Roger, I was only partly joking about hiring Vermin Direct, LLC. At the core of every liberal argument is an attempted accommodation with the views of movement wingnuts. They keep looking for something that an incoherent sectarian could find compelling. Me, I think it's a wasted effort. The Decents and Decent-lites could yield 90% of their integrity (or whatever's left of it) and still be held culpable for the defeats, disgraces and disasters engineered entirely by bull goose wingnuts.

People who relish one moral panic after another, the more inconsequential the better, whose bloated self-importance allows them to justify collective punishment and who think other people's misfortune is a real yuck get a kick out of watching Berube et al jump through the hippy-bashing and Chomsky-bashing hoops. Then they demand more.
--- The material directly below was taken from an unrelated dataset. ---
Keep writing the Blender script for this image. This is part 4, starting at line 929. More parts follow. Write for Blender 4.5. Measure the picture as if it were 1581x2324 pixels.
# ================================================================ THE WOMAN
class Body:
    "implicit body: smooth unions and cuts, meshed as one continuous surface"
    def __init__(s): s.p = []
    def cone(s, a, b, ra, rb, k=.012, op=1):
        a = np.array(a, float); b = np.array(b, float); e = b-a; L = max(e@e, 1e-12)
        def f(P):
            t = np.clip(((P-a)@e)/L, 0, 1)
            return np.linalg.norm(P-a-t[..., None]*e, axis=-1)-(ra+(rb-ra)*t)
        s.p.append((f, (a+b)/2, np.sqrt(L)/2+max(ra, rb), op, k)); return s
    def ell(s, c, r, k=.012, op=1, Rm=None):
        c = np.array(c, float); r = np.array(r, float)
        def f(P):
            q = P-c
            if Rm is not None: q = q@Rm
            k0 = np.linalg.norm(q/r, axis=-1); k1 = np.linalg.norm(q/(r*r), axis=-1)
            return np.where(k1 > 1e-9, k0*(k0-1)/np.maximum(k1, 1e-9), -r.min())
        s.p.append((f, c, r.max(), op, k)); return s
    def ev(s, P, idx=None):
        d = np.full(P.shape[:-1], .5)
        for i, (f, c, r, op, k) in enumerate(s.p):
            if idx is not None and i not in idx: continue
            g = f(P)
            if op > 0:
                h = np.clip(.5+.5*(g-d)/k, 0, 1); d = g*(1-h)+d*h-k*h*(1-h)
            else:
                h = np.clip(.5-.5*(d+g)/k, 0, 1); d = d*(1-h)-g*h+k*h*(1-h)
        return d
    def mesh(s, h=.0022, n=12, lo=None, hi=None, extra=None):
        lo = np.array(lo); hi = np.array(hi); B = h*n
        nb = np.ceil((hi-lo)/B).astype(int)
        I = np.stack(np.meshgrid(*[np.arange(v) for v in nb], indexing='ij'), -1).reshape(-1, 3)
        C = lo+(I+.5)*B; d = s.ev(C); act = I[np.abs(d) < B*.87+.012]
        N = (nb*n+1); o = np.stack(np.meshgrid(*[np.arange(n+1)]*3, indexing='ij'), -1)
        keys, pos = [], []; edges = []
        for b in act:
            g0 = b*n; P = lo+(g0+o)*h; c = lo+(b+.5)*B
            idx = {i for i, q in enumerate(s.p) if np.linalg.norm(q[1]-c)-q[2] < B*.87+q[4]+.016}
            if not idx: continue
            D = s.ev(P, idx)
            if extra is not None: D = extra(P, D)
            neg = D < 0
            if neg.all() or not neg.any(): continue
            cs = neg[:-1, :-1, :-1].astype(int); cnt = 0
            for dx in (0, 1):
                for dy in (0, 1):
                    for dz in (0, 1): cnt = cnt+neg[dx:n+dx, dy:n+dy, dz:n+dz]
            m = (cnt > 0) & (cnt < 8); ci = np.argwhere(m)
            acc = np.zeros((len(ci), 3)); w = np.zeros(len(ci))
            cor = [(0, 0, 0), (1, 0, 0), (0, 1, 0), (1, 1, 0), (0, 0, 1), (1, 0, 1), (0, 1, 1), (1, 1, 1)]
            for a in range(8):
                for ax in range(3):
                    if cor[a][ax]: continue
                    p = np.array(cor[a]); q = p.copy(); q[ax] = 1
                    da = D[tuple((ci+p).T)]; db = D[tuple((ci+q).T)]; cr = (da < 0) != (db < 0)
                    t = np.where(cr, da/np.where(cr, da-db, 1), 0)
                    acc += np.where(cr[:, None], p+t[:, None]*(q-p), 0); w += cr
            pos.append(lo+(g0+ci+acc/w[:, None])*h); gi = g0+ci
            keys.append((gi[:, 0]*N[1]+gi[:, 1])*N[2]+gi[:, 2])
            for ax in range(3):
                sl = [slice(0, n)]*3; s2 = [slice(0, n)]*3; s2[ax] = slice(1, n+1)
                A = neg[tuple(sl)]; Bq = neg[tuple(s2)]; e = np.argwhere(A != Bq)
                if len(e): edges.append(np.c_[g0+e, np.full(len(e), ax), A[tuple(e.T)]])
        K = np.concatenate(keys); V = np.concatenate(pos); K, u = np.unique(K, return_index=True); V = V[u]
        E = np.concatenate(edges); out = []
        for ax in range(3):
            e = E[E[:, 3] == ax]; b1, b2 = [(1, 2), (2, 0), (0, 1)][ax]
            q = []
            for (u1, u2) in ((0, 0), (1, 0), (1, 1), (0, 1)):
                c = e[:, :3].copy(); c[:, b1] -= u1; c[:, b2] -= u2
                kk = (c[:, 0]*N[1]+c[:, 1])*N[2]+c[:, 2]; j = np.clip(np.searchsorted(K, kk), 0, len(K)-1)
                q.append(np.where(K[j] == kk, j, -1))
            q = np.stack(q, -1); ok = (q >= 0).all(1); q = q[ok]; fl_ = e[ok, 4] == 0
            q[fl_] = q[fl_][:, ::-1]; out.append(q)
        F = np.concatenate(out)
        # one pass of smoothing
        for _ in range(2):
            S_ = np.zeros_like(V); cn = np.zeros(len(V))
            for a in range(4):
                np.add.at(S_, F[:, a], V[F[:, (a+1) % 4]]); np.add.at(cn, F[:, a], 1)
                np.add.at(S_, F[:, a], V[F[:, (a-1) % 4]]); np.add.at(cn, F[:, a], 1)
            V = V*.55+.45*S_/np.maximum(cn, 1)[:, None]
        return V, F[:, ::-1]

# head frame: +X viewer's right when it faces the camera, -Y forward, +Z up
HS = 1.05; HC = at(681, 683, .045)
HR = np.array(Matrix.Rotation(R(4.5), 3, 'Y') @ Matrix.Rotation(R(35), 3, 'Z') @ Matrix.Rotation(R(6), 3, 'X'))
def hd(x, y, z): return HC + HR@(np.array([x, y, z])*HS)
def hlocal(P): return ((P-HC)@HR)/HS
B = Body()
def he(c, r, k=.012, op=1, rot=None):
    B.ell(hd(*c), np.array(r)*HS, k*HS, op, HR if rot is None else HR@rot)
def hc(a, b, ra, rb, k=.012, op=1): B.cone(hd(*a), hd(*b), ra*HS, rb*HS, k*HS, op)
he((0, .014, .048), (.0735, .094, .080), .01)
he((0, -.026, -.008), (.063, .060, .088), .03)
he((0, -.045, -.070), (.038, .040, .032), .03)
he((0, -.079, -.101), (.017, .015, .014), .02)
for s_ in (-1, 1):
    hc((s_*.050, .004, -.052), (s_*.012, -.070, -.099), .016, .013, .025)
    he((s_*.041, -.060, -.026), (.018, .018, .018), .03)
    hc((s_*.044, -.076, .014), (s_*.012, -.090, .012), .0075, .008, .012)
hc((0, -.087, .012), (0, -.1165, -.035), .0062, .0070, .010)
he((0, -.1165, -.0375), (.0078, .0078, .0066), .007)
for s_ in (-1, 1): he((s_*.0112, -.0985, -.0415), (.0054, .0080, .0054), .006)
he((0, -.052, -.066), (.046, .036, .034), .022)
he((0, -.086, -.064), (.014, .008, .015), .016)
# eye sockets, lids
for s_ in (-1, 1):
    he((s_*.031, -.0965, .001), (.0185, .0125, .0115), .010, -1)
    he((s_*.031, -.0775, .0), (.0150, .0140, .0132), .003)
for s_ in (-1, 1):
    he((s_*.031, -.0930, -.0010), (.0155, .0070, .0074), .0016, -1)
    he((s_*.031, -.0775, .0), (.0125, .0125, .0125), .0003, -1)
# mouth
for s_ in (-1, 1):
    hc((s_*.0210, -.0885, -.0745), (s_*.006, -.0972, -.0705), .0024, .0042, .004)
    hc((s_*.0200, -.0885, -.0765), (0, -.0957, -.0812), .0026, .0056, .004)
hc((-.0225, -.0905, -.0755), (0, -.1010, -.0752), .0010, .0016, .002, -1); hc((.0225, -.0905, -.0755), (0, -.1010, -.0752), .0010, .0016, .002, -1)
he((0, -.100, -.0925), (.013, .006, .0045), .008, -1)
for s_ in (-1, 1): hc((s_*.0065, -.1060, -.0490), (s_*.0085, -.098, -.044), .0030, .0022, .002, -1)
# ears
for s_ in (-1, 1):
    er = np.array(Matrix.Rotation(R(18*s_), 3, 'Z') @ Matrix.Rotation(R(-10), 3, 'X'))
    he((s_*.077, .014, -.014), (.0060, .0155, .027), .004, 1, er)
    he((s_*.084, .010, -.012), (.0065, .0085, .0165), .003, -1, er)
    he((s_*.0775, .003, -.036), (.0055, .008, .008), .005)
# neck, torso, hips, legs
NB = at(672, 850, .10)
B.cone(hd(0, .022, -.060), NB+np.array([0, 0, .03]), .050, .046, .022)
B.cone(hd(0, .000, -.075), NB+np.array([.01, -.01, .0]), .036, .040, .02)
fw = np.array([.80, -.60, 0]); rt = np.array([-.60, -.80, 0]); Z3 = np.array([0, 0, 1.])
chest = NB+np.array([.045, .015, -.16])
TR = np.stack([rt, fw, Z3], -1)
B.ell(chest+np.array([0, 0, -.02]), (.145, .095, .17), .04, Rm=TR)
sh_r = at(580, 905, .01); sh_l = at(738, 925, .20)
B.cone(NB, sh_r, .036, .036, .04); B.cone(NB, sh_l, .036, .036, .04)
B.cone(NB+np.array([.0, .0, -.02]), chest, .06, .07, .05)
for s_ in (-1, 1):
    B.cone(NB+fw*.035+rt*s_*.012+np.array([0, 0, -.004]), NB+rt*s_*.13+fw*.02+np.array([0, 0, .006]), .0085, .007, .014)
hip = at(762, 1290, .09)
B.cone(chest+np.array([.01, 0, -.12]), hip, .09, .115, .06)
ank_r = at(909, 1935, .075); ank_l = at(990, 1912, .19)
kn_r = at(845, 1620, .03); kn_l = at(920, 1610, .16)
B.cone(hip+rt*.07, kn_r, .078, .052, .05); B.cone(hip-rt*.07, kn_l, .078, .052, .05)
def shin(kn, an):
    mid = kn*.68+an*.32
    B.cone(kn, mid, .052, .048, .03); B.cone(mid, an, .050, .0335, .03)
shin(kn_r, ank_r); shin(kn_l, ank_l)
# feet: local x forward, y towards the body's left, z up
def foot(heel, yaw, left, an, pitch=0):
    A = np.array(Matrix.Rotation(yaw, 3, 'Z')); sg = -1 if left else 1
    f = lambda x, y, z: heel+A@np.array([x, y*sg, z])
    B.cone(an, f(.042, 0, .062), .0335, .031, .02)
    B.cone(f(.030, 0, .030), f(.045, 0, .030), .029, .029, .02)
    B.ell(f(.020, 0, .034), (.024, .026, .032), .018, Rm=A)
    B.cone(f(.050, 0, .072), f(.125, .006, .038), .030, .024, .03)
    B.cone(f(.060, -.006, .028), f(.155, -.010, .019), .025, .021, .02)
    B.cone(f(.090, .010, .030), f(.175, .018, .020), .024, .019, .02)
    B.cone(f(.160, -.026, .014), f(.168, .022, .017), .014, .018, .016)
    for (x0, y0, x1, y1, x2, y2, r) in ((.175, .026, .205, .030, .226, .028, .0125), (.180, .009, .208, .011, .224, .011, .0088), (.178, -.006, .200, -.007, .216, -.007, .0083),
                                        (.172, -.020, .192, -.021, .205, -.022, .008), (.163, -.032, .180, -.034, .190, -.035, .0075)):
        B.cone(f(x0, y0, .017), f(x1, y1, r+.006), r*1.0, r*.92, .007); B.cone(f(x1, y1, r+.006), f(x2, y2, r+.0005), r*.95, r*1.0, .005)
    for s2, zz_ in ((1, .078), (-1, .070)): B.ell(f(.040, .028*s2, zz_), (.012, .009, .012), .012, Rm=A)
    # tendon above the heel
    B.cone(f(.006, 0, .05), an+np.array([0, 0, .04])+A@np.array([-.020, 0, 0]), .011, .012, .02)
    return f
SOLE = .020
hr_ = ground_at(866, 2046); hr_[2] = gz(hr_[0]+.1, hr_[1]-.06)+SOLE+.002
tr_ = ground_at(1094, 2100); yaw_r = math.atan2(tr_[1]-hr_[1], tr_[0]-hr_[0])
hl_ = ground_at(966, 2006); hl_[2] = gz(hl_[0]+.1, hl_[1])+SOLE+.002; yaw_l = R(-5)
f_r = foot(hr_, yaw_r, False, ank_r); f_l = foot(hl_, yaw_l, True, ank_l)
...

I've come to think the Decents and Decent-lites are as batshit crazy as the wingnuts. They're proudly incapable of rethinking disastrous decisions. So I've given up on them.

Roger Gathmann said...

Mr. Scruggs, as I've said before, sometimes you are a teeny bit pessimistic. I think I've plugged into the old prophets, but my darkness is powder pink compared to yours.

However - I'm not sure that the point is so much to convert old guard people - I don't know much about Berube, but I have never figured out Todd Gitlin's whole schtick: he was like valetudinarian and v.p. of the SDS in 1961, when he was nineteen or something? And he's never gotten over it? But I'm always hoping for accidents - as I think you are, too, even if you don't want to admit it down in the valley of the bones. You can never tell where your words, or a thought you had, is going to turn up. I might be seriously deluded about this, and I run the tiniest of weblogs here, but I swear I see big league bloggers saying about Iraq things that I wrote in 2003 and 2004. Maybe this was merely coincidence, and maybe I was picking up unconsciously from somebody else - which isn't bad - but I like to think that these things float around. I'm modeling myself on the cedar trees here in Austin, that pollinate heavily and don't pay any attention to where all that pollen is going. Some of it, at least, has certainly gotten up my nose.

Arkady said...

Roger, who said anything about converting? It's brand management. Hence the incoherence noted by your Anonymous. Some of them seek a bit of celebrity to further an ideology -- Eleanor Roosevelt with a blackjack for the progs -- and some seek a bit of ideology to further their celebrity. The more vulgar intellectuals seek ways of shaping themself into something useful to the power structure.

All observations I got from you, by the way.

My own take is that they're insatiable rectums from outer space.